• Steven Kohnke

How to Improve Your Cashflow


How to Improve Your Cashflow

The value of your company is going to be impacted by your cash position. The more cash you generate, the more valuable your company will be. Then, in contrast, the more working capital you need, the less cash you generate, the less valuable your business is going to be. So finding ways to increase your cash position is going to have a direct impact on the value of your company. Now you may be saying “OK I get that, but how do I do that?” Maybe you are in an industry where the industry standard is that everybody pays in 30 days. It’s just the way the industry works. Well, that may be the industry norm, but let me give you some ways to think about the cash that might enable you to increase your cash position.

Remember, cash flow comes down to two levers.

It’s about increasing the cash coming in, the speed at which cash comes into your business.
Then decelerating or slowing down the pace at which cash going out of your business.

So let’s focus first on ways that you might increase cash coming into your business, the speed and pace of that. These are not ideas that I intend for you to go implement right away. What we are doing here is trying to give you some ideas to spark your thinking. There may be one that you can apply to your company or industry. So let me give you the breadth of ideas and hopefully one resonates with you.

  1. Maybe you are in an industry, for example, where you ask customers to pay in 60 days. Maybe it is time to shorten that to 45 or 30 days.

  2. Could you be more disciplined about the way you collect receivables. Maybe you already ask your customers to pay in 30 days, but really you only call them once they are at 60 or 90 days late. Maybe it is time to get more disciplined about that.

  3. Could you accept credit cards for smaller payments?

  4. What about increasing the portion of deposits you take on a large order? If you’re asking for 25% upfront, would your customers really balk if you went to 30 or 35%?

  5. What about incentives for early payment?

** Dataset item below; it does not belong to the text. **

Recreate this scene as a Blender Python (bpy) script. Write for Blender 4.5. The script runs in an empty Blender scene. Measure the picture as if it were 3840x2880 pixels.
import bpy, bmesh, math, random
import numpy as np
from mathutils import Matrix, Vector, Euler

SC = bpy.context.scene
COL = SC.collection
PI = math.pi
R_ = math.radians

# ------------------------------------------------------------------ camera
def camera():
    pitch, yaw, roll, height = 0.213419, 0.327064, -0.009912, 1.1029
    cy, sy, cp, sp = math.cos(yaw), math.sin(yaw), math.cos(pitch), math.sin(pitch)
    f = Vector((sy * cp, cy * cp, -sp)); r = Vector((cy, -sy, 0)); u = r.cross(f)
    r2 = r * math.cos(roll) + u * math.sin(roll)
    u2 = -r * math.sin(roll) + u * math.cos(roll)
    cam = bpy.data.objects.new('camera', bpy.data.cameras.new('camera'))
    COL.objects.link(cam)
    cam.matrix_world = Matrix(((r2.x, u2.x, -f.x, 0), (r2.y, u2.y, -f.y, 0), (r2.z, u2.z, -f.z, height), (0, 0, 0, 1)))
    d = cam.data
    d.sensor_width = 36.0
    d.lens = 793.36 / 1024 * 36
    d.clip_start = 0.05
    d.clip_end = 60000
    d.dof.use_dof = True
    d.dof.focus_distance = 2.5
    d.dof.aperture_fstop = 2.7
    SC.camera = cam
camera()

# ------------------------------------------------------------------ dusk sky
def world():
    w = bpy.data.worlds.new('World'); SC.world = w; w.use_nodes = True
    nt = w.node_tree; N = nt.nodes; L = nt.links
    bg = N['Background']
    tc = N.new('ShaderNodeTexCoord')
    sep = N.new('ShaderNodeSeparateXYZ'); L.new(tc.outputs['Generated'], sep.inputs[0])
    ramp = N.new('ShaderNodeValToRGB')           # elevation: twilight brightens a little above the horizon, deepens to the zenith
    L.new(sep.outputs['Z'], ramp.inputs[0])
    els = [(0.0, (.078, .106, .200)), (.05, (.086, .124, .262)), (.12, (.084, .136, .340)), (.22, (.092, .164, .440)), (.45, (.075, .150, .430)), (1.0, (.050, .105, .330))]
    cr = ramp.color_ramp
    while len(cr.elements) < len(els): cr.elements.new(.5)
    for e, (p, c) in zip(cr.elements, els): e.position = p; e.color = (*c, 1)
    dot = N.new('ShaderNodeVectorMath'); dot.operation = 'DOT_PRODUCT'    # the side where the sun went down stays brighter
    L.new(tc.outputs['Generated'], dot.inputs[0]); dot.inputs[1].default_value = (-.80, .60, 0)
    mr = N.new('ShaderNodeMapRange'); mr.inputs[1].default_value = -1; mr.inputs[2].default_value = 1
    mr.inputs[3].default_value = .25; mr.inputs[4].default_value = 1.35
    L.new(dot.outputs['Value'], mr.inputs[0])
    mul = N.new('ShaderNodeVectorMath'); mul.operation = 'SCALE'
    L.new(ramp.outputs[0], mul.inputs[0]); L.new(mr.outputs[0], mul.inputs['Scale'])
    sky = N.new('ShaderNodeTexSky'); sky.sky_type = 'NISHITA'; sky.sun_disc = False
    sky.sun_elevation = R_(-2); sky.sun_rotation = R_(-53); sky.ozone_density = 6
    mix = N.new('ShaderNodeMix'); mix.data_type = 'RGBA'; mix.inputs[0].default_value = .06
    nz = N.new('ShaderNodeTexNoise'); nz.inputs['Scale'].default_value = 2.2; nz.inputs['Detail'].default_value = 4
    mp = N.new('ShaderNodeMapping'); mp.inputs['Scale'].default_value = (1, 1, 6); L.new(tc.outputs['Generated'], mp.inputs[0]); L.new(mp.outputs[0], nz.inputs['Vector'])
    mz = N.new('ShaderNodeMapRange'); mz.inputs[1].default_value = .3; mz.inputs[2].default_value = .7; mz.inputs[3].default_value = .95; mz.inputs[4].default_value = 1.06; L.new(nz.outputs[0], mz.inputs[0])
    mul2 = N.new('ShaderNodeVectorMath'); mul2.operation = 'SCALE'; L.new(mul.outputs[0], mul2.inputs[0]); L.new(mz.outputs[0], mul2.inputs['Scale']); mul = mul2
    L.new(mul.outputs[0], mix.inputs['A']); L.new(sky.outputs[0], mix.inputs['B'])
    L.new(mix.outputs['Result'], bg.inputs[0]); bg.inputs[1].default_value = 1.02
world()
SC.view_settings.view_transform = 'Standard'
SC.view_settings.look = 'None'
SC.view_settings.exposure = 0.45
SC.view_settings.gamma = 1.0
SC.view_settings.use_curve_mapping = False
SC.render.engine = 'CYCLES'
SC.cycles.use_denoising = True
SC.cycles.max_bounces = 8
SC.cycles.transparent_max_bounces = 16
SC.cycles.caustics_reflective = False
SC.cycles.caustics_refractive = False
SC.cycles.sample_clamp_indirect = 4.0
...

  6. Or penalties for late payments?

These are all different ways that you can think about accelerating the speed at which cash comes into your business. The other lever you have is to slow down cash going out of your business. Here are a couple of ideas to get your mind turning on this one.

  1. How about negotiating longer payment terms? So let’s say for example you are paying suppliers in 30 days. Is it reasonable to assume that those suppliers will continue to supply you if you stretch them to 45 days? That 15 extra days can have a material impact on your cash position.

  2. Are there suppliers that you can pay on a credit card and take advantage of the 20 extra days of float you get on a credit card?

  3. Are there ways that you can be reducing the inventory that you carry so that you are more efficient with your cash?

  4. What about reducing your equipment needs? That machine that you bought last year, did you really need to buy it or is it possible you could’ve rented it only when you needed it.

  5. Get creative!

Reducing your needs for capital equipment can have a material impact on your cash as well. Once you’ve done sort of the basics of increasing the speed at which cash comes in and you are slowing cash going out, maybe it is time to get a bit more creative about cash flow.

Case Study That is something that Harley Davidson did. You think of Harley Davidson as being this amazing brand today. But back in the early 80s, Harley Davidson was struggling. Sales were flat, cash was tight, and they were looking for a way to increase some cash coming into the business. They realized they had this small group of very passionate riders that loved Harley Davidson and everything it stood for. So what Harley Davidson decided to do was to create the Harley Owners Group, or for short, HOG. This was designed to harness this passion that Harley owners had for riding. They published, for example, “area group rides.” If there was a group ride going out of Sacramento, CA they would publish that so anyone in that area could go with fellow Harley owners. HOG members also got a discount on swag, like leather jackets and bags and hats and helmets, etc. Harley created this sort of culture, but what they also did was create $45M of free cash flow coming into Harley every year because they got a million Harley owners to pay $45 a year to become a member of the Harley Owners Group. They now have $45M of free cash flow coming into the business without the typical hard costs associated with that level of sales. Usually, when Harley Davidson sells $45M of motorcycles, they have to go buy materials and all the other hard costs associated with building a motorcycle. Well with the Harley Owner’s Group, it’s almost all free cash coming into the business. That is just one example of a company getting really creative about cash. Because again, the more cash you can get your company generating, the more valuable it will be to a buyer.